__Problem details__. Retype the listing that follows, word for word.

__Provided material__.
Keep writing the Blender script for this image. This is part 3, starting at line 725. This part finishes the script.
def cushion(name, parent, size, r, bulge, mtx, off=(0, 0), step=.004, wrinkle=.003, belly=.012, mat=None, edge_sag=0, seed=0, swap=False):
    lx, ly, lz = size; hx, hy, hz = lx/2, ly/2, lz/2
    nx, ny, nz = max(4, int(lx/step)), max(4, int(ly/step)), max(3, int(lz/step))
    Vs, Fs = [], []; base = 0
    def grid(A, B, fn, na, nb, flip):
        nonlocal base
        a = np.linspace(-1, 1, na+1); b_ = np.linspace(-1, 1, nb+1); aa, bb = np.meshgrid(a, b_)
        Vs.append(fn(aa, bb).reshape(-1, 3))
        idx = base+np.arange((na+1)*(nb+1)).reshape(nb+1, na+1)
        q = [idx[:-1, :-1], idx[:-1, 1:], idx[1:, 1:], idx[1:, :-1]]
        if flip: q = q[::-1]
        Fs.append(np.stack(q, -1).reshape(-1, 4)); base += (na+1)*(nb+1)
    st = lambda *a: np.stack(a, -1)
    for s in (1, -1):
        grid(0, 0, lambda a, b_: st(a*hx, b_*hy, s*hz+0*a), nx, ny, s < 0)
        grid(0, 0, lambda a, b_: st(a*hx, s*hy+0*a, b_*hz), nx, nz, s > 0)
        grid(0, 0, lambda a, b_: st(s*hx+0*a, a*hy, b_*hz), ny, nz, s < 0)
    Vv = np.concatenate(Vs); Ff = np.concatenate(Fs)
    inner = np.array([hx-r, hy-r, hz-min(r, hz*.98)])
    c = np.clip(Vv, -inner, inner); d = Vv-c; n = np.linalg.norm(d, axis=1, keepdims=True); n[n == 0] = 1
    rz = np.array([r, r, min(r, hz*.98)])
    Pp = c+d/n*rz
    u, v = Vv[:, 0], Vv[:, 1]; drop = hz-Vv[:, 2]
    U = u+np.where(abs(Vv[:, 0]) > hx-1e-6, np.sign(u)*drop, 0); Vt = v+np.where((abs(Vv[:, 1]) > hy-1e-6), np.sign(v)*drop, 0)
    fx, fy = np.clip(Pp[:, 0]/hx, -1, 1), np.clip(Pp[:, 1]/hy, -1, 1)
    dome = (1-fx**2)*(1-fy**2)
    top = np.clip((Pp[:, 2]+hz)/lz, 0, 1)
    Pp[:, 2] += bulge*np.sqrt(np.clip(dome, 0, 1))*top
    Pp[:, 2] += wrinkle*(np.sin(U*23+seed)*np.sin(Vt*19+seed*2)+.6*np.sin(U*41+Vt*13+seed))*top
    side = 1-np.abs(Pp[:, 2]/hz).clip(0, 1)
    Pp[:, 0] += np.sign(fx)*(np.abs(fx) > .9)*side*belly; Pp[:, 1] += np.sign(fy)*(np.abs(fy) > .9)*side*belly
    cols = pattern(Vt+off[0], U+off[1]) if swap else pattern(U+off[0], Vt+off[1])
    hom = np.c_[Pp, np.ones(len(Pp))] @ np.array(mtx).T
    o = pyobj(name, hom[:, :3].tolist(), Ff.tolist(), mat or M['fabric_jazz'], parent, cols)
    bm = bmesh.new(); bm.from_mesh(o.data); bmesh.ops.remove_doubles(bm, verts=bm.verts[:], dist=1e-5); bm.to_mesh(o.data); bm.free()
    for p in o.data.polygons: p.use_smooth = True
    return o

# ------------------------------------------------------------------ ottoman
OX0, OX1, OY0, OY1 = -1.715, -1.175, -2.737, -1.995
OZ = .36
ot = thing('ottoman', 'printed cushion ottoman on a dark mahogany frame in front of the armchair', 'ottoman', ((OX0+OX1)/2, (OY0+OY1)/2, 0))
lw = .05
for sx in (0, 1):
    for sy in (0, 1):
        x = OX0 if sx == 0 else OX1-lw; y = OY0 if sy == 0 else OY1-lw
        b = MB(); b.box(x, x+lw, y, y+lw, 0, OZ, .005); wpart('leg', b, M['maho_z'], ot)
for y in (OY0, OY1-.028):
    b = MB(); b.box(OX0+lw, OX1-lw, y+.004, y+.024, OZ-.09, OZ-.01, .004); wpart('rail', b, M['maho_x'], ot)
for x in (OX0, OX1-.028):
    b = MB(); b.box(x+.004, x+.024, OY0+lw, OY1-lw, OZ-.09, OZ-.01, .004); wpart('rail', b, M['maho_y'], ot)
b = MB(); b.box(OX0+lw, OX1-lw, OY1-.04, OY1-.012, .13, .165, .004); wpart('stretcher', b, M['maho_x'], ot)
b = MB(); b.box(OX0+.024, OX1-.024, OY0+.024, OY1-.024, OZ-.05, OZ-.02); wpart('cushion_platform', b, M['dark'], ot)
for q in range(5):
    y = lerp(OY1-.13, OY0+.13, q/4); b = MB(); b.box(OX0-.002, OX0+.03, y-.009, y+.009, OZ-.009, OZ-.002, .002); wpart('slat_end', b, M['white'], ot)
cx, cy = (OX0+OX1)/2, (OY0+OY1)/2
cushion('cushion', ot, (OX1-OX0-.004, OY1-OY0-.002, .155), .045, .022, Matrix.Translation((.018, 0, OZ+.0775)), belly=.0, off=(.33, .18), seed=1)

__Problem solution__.
Keep writing the Blender script for this image. This is part 3, starting at line 725. This part finishes the script.
def cushion(name, parent, size, r, bulge, mtx, off=(0, 0), step=.004, wrinkle=.003, belly=.012, mat=None, edge_sag=0, seed=0, swap=False):
    lx, ly, lz = size; hx, hy, hz = lx/2, ly/2, lz/2
    nx, ny, nz = max(4, int(lx/step)), max(4, int(ly/step)), max(3, int(lz/step))
    Vs, Fs = [], []; base = 0
    def grid(A, B, fn, na, nb, flip):
        nonlocal base
        a = np.linspace(-1, 1, na+1); b_ = np.linspace(-1, 1, nb+1); aa, bb = np.meshgrid(a, b_)
        Vs.append(fn(aa, bb).reshape(-1, 3))
        idx = base+np.arange((na+1)*(nb+1)).reshape(nb+1, na+1)
        q = [idx[:-1, :-1], idx[:-1, 1:], idx[1:, 1:], idx[1:, :-1]]
        if flip: q = q[::-1]
        Fs.append(np.stack(q, -1).reshape(-1, 4)); base += (na+1)*(nb+1)
    st = lambda *a: np.stack(a, -1)
    for s in (1, -1):
        grid(0, 0, lambda a, b_: st(a*hx, b_*hy, s*hz+0*a), nx, ny, s < 0)
        grid(0, 0, lambda a, b_: st(a*hx, s*hy+0*a, b_*hz), nx, nz, s > 0)
        grid(0, 0, lambda a, b_: st(s*hx+0*a, a*hy, b_*hz), ny, nz, s < 0)
    Vv = np.concatenate(Vs); Ff = np.concatenate(Fs)
    inner = np.array([hx-r, hy-r, hz-min(r, hz*.98)])
    c = np.clip(Vv, -inner, inner); d = Vv-c; n = np.linalg.norm(d, axis=1, keepdims=True); n[n == 0] = 1
    rz = np.array([r, r, min(r, hz*.98)])
    Pp = c+d/n*rz
    u, v = Vv[:, 0], Vv[:, 1]; drop = hz-Vv[:, 2]
    U = u+np.where(abs(Vv[:, 0]) > hx-1e-6, np.sign(u)*drop, 0); Vt = v+np.where((abs(Vv[:, 1]) > hy-1e-6), np.sign(v)*drop, 0)
    fx, fy = np.clip(Pp[:, 0]/hx, -1, 1), np.clip(Pp[:, 1]/hy, -1, 1)
    dome = (1-fx**2)*(1-fy**2)
    top = np.clip((Pp[:, 2]+hz)/lz, 0, 1)
    Pp[:, 2] += bulge*np.sqrt(np.clip(dome, 0, 1))*top
    Pp[:, 2] += wrinkle*(np.sin(U*23+seed)*np.sin(Vt*19+seed*2)+.6*np.sin(U*41+Vt*13+seed))*top
    side = 1-np.abs(Pp[:, 2]/hz).clip(0, 1)
    Pp[:, 0] += np.sign(fx)*(np.abs(fx) > .9)*side*belly; Pp[:, 1] += np.sign(fy)*(np.abs(fy) > .9)*side*belly
    cols = pattern(Vt+off[0], U+off[1]) if swap else pattern(U+off[0], Vt+off[1])
    hom = np.c_[Pp, np.ones(len(Pp))] @ np.array(mtx).T
    o = pyobj(name, hom[:, :3].tolist(), Ff.tolist(), mat or M['fabric_jazz'], parent, cols)
    bm = bmesh.new(); bm.from_mesh(o.data); bmesh.ops.remove_doubles(bm, verts=bm.verts[:], dist=1e-5); bm.to_mesh(o.data); bm.free()
    for p in o.data.polygons: p.use_smooth = True
    return o

# ------------------------------------------------------------------ ottoman
OX0, OX1, OY0, OY1 = -1.715, -1.175, -2.737, -1.995
OZ = .36
ot = thing('ottoman', 'printed cushion ottoman on a dark mahogany frame in front of the armchair', 'ottoman', ((OX0+OX1)/2, (OY0+OY1)/2, 0))
lw = .05
for sx in (0, 1):
    for sy in (0, 1):
        x = OX0 if sx == 0 else OX1-lw; y = OY0 if sy == 0 else OY1-lw
        b = MB(); b.box(x, x+lw, y, y+lw, 0, OZ, .005); wpart('leg', b, M['maho_z'], ot)
for y in (OY0, OY1-.028):
    b = MB(); b.box(OX0+lw, OX1-lw, y+.004, y+.024, OZ-.09, OZ-.01, .004); wpart('rail', b, M['maho_x'], ot)
for x in (OX0, OX1-.028):
    b = MB(); b.box(x+.004, x+.024, OY0+lw, OY1-lw, OZ-.09, OZ-.01, .004); wpart('rail', b, M['maho_y'], ot)
b = MB(); b.box(OX0+lw, OX1-lw, OY1-.04, OY1-.012, .13, .165, .004); wpart('stretcher', b, M['maho_x'], ot)
b = MB(); b.box(OX0+.024, OX1-.024, OY0+.024, OY1-.024, OZ-.05, OZ-.02); wpart('cushion_platform', b, M['dark'], ot)
for q in range(5):
    y = lerp(OY1-.13, OY0+.13, q/4); b = MB(); b.box(OX0-.002, OX0+.03, y-.009, y+.009, OZ-.009, OZ-.002, .002); wpart('slat_end', b, M['white'], ot)
cx, cy = (OX0+OX1)/2, (OY0+OY1)/2
cushion('cushion', ot, (OX1-OX0-.004, OY1-OY0-.002, .155), .045, .022, Matrix.Translation((.018, 0, OZ+.0775)), belly=.0, off=(.33, .18), seed=1)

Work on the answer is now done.